Pravin Togadia alleged in a press conference last week that he feared the police were out to encounter-kill him. In tears and visibly terrified, he even hinted at Modi. Just a few days before, he was once again elected the international working president of the Vishva Hindu Parishad, defeating a candidate supposedly sponsored by the Modi lobby, and that this lobby was taking revenge by plotting to kill him.
It is not as if Togadia’s allegations will lead to a revolt in the VHP or in the Sangh Parivar. Togadia’s strident attack on the Modi regime is a reflection of the growing tension within the Parivar. But we must also take cognisance of the fact that Togadia has a large and loyal following, mainly in the Patel lobby. No wonder Hardik Patel promptly met him.
During the Gujarat election campaign in December, it had become obvious to journalists there that a sizeable section in the RSS and VHP was either hostile to Modi or was actively working against the party. There was considerable antipathy towards party president Amit Shah and his arrogant style of functioning. BJP’s “humiliating victory” in Gujarat was not only because of the recharged Congress under the reinvented Rahul Gandhi. It was also because of the widespread disenchantment within the BJP, not merely against demonetisation and GST, but the overall autocracy of the Modi-Shah regime.

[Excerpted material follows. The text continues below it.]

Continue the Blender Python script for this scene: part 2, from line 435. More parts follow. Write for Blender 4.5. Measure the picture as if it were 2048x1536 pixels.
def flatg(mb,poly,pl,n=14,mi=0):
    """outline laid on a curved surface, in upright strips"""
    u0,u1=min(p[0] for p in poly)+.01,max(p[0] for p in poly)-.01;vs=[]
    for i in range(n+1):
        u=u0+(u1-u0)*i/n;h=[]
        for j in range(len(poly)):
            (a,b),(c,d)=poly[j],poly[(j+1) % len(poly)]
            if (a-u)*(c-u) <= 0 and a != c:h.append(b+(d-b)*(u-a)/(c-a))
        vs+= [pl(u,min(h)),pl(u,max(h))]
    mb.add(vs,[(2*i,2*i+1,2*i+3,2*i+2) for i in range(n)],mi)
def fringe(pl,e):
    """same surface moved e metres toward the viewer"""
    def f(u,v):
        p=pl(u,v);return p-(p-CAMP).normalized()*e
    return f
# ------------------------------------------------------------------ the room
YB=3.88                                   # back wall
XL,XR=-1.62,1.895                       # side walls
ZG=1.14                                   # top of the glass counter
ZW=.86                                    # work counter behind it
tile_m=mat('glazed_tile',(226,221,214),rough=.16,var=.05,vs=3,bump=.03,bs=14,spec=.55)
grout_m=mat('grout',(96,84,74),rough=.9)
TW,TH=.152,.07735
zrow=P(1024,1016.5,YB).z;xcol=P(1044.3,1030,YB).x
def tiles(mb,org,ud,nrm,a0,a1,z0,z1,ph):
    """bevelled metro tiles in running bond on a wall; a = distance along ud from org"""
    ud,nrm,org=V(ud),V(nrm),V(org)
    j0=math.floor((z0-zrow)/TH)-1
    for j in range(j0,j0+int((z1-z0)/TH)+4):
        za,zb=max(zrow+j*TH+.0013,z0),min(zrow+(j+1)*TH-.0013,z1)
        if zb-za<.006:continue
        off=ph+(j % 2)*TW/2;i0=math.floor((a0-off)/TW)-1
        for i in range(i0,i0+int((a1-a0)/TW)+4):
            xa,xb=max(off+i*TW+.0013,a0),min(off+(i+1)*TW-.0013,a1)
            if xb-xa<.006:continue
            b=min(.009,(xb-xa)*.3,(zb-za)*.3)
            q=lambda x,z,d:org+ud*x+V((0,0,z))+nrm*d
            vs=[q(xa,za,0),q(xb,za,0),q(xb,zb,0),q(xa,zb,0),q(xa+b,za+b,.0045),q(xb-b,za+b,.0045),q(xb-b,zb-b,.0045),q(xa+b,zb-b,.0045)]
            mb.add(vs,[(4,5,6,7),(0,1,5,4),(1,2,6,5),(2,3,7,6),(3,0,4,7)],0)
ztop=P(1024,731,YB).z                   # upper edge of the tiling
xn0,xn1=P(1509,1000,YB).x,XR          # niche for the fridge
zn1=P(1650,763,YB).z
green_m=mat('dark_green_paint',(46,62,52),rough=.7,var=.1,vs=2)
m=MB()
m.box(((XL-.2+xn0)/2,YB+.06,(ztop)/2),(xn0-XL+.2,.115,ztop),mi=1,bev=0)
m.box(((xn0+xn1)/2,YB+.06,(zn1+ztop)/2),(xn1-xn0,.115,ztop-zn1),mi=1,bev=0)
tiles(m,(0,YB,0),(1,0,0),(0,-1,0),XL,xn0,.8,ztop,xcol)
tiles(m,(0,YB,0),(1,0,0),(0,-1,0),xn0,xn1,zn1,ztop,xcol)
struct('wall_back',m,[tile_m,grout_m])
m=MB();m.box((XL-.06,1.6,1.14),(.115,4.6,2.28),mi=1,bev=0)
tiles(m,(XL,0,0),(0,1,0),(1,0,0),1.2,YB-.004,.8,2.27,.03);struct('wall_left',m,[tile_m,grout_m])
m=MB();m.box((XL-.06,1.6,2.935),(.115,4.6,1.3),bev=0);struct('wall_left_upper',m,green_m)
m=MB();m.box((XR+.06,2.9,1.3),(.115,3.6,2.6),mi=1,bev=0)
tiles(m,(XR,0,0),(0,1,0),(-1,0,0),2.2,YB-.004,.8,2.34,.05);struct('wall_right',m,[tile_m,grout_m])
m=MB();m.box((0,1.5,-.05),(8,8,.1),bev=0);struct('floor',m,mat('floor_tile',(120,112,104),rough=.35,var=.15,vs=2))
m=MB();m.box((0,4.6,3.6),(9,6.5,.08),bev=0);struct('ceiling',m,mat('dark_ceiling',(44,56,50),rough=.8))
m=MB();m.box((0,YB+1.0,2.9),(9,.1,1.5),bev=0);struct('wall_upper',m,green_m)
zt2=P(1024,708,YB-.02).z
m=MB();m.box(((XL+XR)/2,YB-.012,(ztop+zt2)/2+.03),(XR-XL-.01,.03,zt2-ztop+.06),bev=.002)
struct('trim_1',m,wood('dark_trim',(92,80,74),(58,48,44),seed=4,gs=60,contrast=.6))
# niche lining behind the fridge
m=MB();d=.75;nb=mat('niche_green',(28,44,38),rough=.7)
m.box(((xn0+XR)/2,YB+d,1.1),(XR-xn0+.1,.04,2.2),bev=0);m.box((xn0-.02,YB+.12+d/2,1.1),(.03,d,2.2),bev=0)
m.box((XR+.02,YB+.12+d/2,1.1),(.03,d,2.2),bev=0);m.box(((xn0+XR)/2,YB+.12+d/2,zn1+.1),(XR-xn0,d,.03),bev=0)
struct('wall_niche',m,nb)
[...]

The internecine conflict has come out in open now. Both the factions seem to have approached Sarsanghchalak Mohan Bhagwat to intervene. Bhagwat had advised Togadia to not go public about his differences with Modi. But Togadia broke the discipline.
The Lok Sabha elections, whenever they are held, will further intensify the internal conflict. Opinion polls and surveys being carried out to reinforce the image that Modi’s charisma is in fact deepening and he would win over 350 seats in the Lok Sabha could prove to be a big delusion. And delusions often become nemeses.